Xbox One Kinect helps researchers develop sophisticated hand tracking tech

21.04.2015
Microsoft's research team have created a highly detailed hand-tracking technology through the Xbox One Kinect - opening up opportunities for a truly immersive virtual reality.

While virtual reality technology has made strides - allowing users to conjure up a beach from a bus stop, ride a roller coaster from their living room and even hurl into space from the office - the ability to interact with a virtual object on screen has long defeated engineers.

However, researchers are one step closer to interacting with the screen thanks to Microsoft's flexible hand-tracking system, called Handpose.

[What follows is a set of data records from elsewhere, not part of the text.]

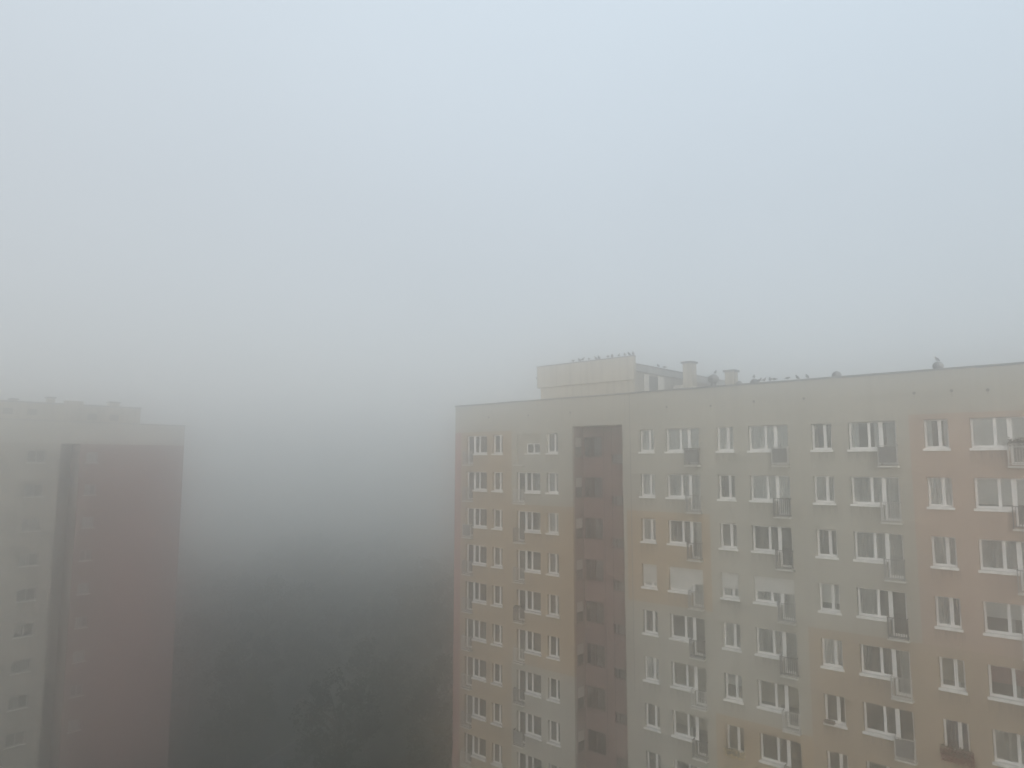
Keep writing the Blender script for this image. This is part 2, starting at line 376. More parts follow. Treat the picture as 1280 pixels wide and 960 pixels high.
def curtain(kind, state, leaf_i, leaf):
    x0, x1, z0, z1 = leaf; key = (kind, state, leaf_i)
    if key in CUR: return CUR[key]
    x0 -= 0.02; x1 += 0.02; z1 += 0.02
    s, fr = (state.split(':') + ['1'])[:2]; fr = float(fr); out = []
    h = 1.42
    if s in ('net', 'netg'): out.append(sheet(x0, x1, z0, z1, M_NET if s == 'net' else M_NETG))
    elif s in ('drape', 'draped'):
        m = M_NET if s == 'drape' else M_DRAPE
        if leaf_i == 0: out.append(sheet(x0, x0+0.45*(x1-x0), z0, z1, m, 0.03))
        elif leaf_i == 1: out.append(sheet(x1-0.6*(x1-x0), x1, z0, z1, m, 0.03))
        else: out.append(sheet(x0+0.3*(x1-x0), x1, z0, z1, M_NETG, 0.02))
    elif s in ('blind', 'beige', 'pink'):
        m = {'blind': M_WHITEB, 'beige': M_BEIGE, 'pink': M_PINKB}[s]
        out.append(sheet(x0, x1, z1-fr*h, z1, m, 0.0, 0.29, name='blind'))
        if leaf_i == 1: out.append(sheet(x0, x0+0.4*(x1-x0), z0, z1, M_NETG, 0.02))
    elif s == 'half': 
        if leaf_i == 0: out.append(sheet(x0, x1, z0, z1, M_NETG))
        else: out.append(sheet(x0+0.5*(x1-x0), x1, z0, z1, M_DRAPE, 0.03))
    elif s == 'blue': out.append(sheet(x0, x1, z0, z1, M_BLUE, 0.03))
    elif s == 'dark':
        if leaf_i == 1: out.append(sheet(x0, x0+0.35*(x1-x0), z0, z1, M_DRAPE, 0.03))
    CUR[key] = out; return out
SHM = {}
def shutter(kind, fr):
    if (kind, fr) in SHM: return SHM[(kind, fr)]
    W, H, leaves = rects(kind); b = MB()
    spans = [(0.012, W-0.012, fr)]
    if kind != 'narrow' and fr > 0.8: spans = [(0.012, WIN-0.01, fr), (WIN+0.01, W-0.012, fr*0.72)]
    for x0, x1, f in spans:
        b.box(x0, x1, 0.11, 0.20, H-0.17, H-0.004)
        n = int(H*f/0.075)
        for i in range(2, n):
            z = H - i*0.075
            b.box(x0, x1, 0.14+0.005*(i % 2), 0.165, z-0.071, z)
    SHM[(kind, fr)] = b.mesh('roller_shutter', M_SHUT); return SHM[(kind, fr)]
# railings of the French balconies, by look
RM = {}
def railing(style, left):
    if (style, left) in RM: return RM[(style, left)]
    x0, x1 = -0.06, 0.80; y0, y1 = -0.30, -0.015; z0, z1 = -0.02, 0.95
    b = MB(); r = 0.018
    m = {'dark': [M_RAILD], 'white': [M_RAILW], 'grey': [M_RAILG], 'panel': [M_RAILW, M_RPAN], 'darkpanel': [M_RAILD, M_RPAN]}[style]
    def bar(xa, ya, xb, yb, z, t=r): b.box(min(xa,xb)-t, max(xa,xb)+t, min(ya,yb)-t, max(ya,yb)+t, z-t, z+t)
    for z in (z0+0.08, z1): bar(x0, y0, x1, y0, z, 0.022); bar(x0, y0+0.046, x0, y1-0.024, z, 0.020); bar(x1, y0+0.046, x1, y1-0.024, z, 0.020)
    for x in (x0, x1): b.box(x-0.018, x+0.018, y0-0.018, y0+0.018, z0-0.04, z1-0.023)
    if style in ('panel', 'darkpanel'):
        b.box(x0+0.03, x1-0.03, y0-0.006, y0+0.006, z0+0.13, z1-0.06, 1)
    else:
        n = 8
        for i in range(1, n):
            x = x0+(x1-x0)*i/n; b.box(x-0.011, x+0.011, y0-0.011, y0+0.011, z0+0.102, z1-0.022)
    for i in (1, 2):
        y = y0+(y1-y0)*i/3
        for x in (x0, x1): b.box(x-0.008, x+0.008, y-0.008, y+0.008, z0+0.10, z1-0.02)
    RM[(style, left)] = b.mesh('balcony_railing', m); return RM[(style, left)]
ledge_me = bevel  # placeholder replaced below
ledge_me = MB().box(-0.10, 0.84, -0.34, -0.001, -0.13, -0.05).mesh('balcony_ledge', M_SLAB)

def streakmat():
    m = bpy.data.materials.new('sill_streak'); m.use_nodes = True; t = m.node_tree; t.nodes.clear()
    o = N(t, 'ShaderNodeOutputMaterial'); mx = N(t, 'ShaderNodeMixShader'); tr = N(t, 'ShaderNodeBsdfTransparent'); df = N(t, 'ShaderNodeBsdfDiffuse')
    df.inputs[0].default_value = (0.11, 0.10, 0.085, 1)
    tc = N(t, 'ShaderNodeTexCoord'); mp = N(t, 'ShaderNodeMapping'); mp.inputs['Scale'].default_value = (14, 1, 1.6); ns = N(t, 'ShaderNodeTexNoise')
    t.links.new(tc.outputs['Object'], mp.inputs[0]); t.links.new(mp.outputs[0], ns.inputs['Vector']); ns.inputs['Scale'].default_value = 1.0
    mr = N(t, 'ShaderNodeMapRange'); mr.inputs['From Min'].default_value = 0.42; mr.inputs['From Max'].default_value = 0.70; mr.inputs['To Max'].default_value = 0.42
    t.links.new(ns.outputs[0], mr.inputs['Value'])
    sp = N(t, 'ShaderNodeSeparateXYZ'); t.links.new(tc.outputs['Object'], sp.inputs[0])
    gz = N(t, 'ShaderNodeMapRange'); gz.inputs['From Min'].default_value = -0.95; gz.inputs['From Max'].default_value = -0.12
    t.links.new(sp.outputs['Z'], gz.inputs['Value'])
    mu = N(t, 'ShaderNodeMath', operation='MULTIPLY'); t.links.new(mr.outputs[0], mu.inputs[0]); t.links.new(gz.outputs[0], mu.inputs[1])
    t.links.new(mu.outputs[0], mx.inputs[0]); t.links.new(tr.outputs[0], mx.inputs[1]); t.links.new(df.outputs[0], mx.inputs[2]); t.links.new(mx.outputs[0], o.inputs[0])
    return m
M_STREAK = streakmat()
def streak(x0, x1):
    b = MB(); b.quad((x0,-.003,-.97),(x1,-.003,-.97),(x1,-.003,-.10),(x0,-.003,-.10)); return b.mesh('rain_stain', M_STREAK)
STREAKS = {'narrow': streak(-0.12, NW+0.12), 'wide_right': streak(-0.12, WIN-0.12), 'wide_left': streak(WW-WIN+0.12, WW+0.12)}
STATE = {
 '1': ['net','net','netg','shutter:.8','draped','net','dark','dark'],
 '2': ['net','netg','draped','shutter:.9','dark','beige:.95','beige:.55','dark'],
 '3': ['net','draped','dark','shutter:.65','netg','blind:.45','dark','dark'],
 '4': ['net','net','dark','shutter:.6','netg','beige:.8','dark'],
 '5': ['draped','netg','draped','blind:.7','net','dark','dark'],
 '6': ['drape','netg','netg','half','draped','dark','dark'],
 '7': ['drape','net','netg','half','beige:.75','blue'],
 '8': ['blind:.98','blind:.85','netg','blind:.5','pink:.55','netg'],
 '9': ['net','half','netg','dark','draped','netg'],
 '10': ['netg','net','draped','dark','netg','half'],
 'A': ['half','draped','netg','half','draped','dark','half','draped','netg'],
 'B': ['netg','half','netg','draped','half','half','netg','half','draped'],
 'C': ['skip','half','netg','draped','half','draped','dark','dark','draped'],
 'D': ['dark','half','netg','draped','dark','netg','dark','dark','draped']}
RAIL = {'2': ['darkpanel','grey','dark','grey','dark','white','dark','white'], '4': ['panel','dark','dark','grey','dark','white','dark'],
 '6': ['panel','white','grey','dark','white','panel','dark'], '8': ['white','dark','grey','white','dark','white'], '10': ['white','dark','panel','grey','white','dark'],
 'A': ['grey']*2+['panel','grey','grey','white','white','grey','white'], 'C': ['grey','white','dark','grey','dark','white','dark','darkpanel','dark']}
random.seed(11)
for key, (kind, u, nrow) in COLS.items():
    for k in range(nrow):
        st = STATE[key][k]; zb = Z(0.655 - ROWH*k)
        if st == 'skip': continue
        wme, panes, sme, leaves = proto(kind)
        w = link('window', wme, blk, (u, 0, zb))
        for p in panes: link('pane', p, w)
        link('sill', sme, w)
        if random.random() < 0.55: link('rain_stain', STREAKS[kind], w)
        if st.startswith('shutter'): link('roller_shutter', shutter(kind, float(st.split(':')[1])), w); cst = 'netg'
        else: cst = st
        for i, lf in enumerate(leaves):
            for c in curtain(kind, cst, i, lf): link(c.name.split('.')[0], c, w)
        if kind != 'narrow':
            x = (u + WIN) if kind == 'wide_right' else u
            link('balcony_ledge', ledge_me, blk, (x, 0, zb-0.775))
            link('balcony_railing', railing(RAIL[key][k], 0), blk, (x, 0, zb-0.775))
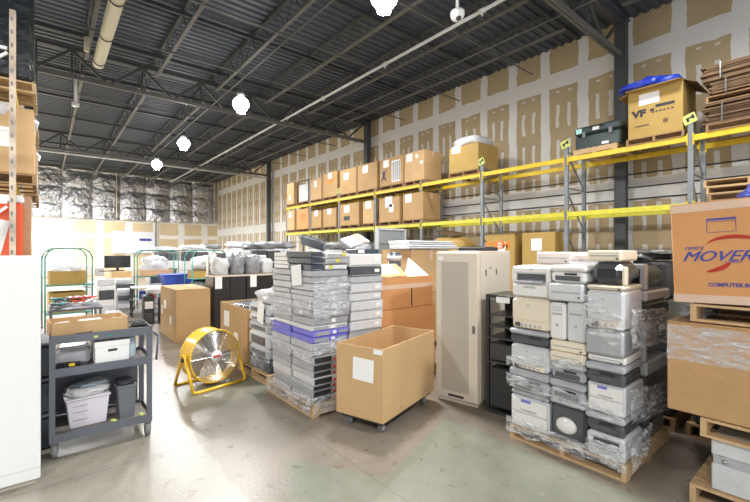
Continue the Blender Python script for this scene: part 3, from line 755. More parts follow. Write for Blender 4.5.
for x in (-Rr-.025, Rr+.025):
    q = MB().tube([(x,-.28,.03),(x,-.05,zc+.03),(x,-.0,zc+.06),(x,.05,zc+.03),(x,.26,.03)],.022,10); q.build('side_frame', M['fan'], t, True)
    MB().cyl((x-.03,0,zc),(x+.03,0,zc),.03,14).build('pivot_knob', M['ink'], t, True)
MB().tube([(-Rr-.025,-.28,.03),(-Rr+.03,-.30,.02),(Rr-.03,-.30,.02),(Rr+.025,-.28,.03)],.022,10).build('foot_bar', M['fan'], t, True)
MB().tube([(-Rr-.025,.26,.03),(-Rr+.03,.28,.02),(Rr-.03,.28,.02),(Rr+.025,.26,.03)],.022,10).build('foot_bar', M['fan'], t, True)

# ------------------------------------------------------------------ box + wrapped pallet beside fan
pallet((2.54,5.6,0),1.05,1.15,0,'wooden pallet under the shrink wrapped bundle right of the fan',None,'wood','y')
pallet((2.55,6.95,0),1.05,1.15,0,'wooden pallet under the labelled brown box behind the fan',None,'wood','y')
t = carton((2.57,6.42,.145),.9,1.3,.90,0,'brown open box with two white labels standing behind the yellow fan',m='card',opened=True,papers=[('L',.97,.62,.26,.28),('L',.5,.35,.18,.16)])
tag(MB().at(3.0,7.1,.86).blob((0,0,0),(.78,1.1,.22),.25,6).build('scrap_heap', M['prd'], None, True),'dark scrap parts filling the labelled brown box behind the fan','scrap')
random.seed(5)
zz=.142
for i,(h,m_) in enumerate(((.20,'prd'),(.16,'prm'),(.22,'prg'),(.15,'prm'),(.12,'laptop2'),(.16,'prg'))):
    t = thing('office_machine','film wrapped office machine right of the fan, '+nth(i,6,'six'),'machine',(2.58,5.64,zz),R(random.uniform(-2,2)),'machines wrapped on the pallet by the fan')
    MB().box(0,.85,0,.70,0,h,bev=.03).build('body', M[m_], t); MB().box(-.006,-.001,.1,.6,.04,h-.05).build('front_panel', M['prd'], t); zz+=h+.003
tag(MB().at(2.98,5.98,zz).blob((0,0,0),(.8,.7,.24),.3,12).build('film_bundle', M['bagw'], None, True),'bulging clear film bundle on top of the wrapped machines by the fan','bundle')
MBp = MB().at(2.545,5.85,1.05,rx=R(8)).box(0,.004,-.12,.10,-.15,.16).build('paper_note', M['paper']); tag(MBp,'white paper note stuck on the wrapped machines by the fan','note')
# brown box standing by the aisle
t = carton((2.18,9.4,0),.72,1.5,1.15,0,'tall plain brown box by the aisle, left of the black cabinets',m='card',papers=[('L',1.0,.75,.22,.2),('L',.45,.45,.15,.16),('L',1.3,.6,.12,.2)],tape=False)
# black cabinets
for i,x in enumerate((3.0,3.78)):
    t = thing('black_cabinet','black steel cabinet with pale top behind the fan, %s of the pair'%('left' if i==0 else 'right'),'cabinet',(x,9.5,0),0,'black cabinets behind the fan')
    MB().box(0,.77,0,.6,0,1.39,bev=.006).build('body', M['black'], t)
    MB().box(-.01,.775,-.02,.61,1.39,1.43,bev=.005).build('top', M['cream'], t)
    for k in (0,1): MB().box(.01+.38*k,.375+.38*k,-.016,-.001,.04,1.37,bev=.004).build('door', M['black'], t)
    MB().box(.33,.36,-.03,-.016,.7,.82).build('handle', M['chrome'], t)
    MB().at(.03+.06*i,-.022,1.12).box(0,.16,0,.004,0,.28).build('paper_label', M['paper'], t)
MB_ = None
random.seed(21)
tops = [(3.02,9.52,.38,.36,.40,'bagw'),(3.42,9.52,.36,.36,.5,'bagg'),(3.80,9.52,.38,.36,.48,'bagg'),(4.2,9.52,.32,.36,.38,'bagw')]
for i,(x,y,w,d,h,m_) in enumerate(tops):
    tag(MB().at(x+w/2,y+d/2,1.432).blob((0,0,0),(w,d,h),.25,i+30).build('wrapped_bundle', M[m_], None, True),'film wrapped bundle on the black cabinets, %s from the left'%['first','second','third','fourth'][i],'wrapped bundle','bundles on the black cabinets')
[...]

Using a completely standard, out-of-the-box Xbox One Kinect, Handpose uses the console's single depth camera in combination with software created by the research team, to track hand and finger movement.

The movements are then translated to the screen, replicating the exact movements of a hand and fingers in real time.

While hand movement replication has been seen before from researchers across Europe and the US, Microsoft said that its latest development is truly innovative. Users, it said, can walk several metres away from the camera and their gestures will still be read accurately.

Further, the camera picks up hand gestures even if it isn't completely stable, making it perfect for everyday use.

The Kinect already tracks full body movements, but not such minute details as the wrist or finger. A system like Handpose could eventually be used in gaming systems like Kinect, or in a virtual reality headset like the Oculus Rift, allowing people to reach out their hand to lift, move and place objects on the screen, providing an entirely immersive experience.

It has practical workplace uses too, including robotics. A person could remotely handle hazardous substances in a factory, for example, by moving their hands in front of a screen.

Microsoft said it hoped Handpose will enable robots to mimic the dexterity of the human hand, so a machine could twist a lid off a jar. for example.

Combining this with artificial intelligence "provides another step toward helping computers interpret our body language, including everything from what kind of mood we are in to what we want them to do when we point at something," the firm said.

The system will be presented at the Seoul Computer Human Interaction conference this week.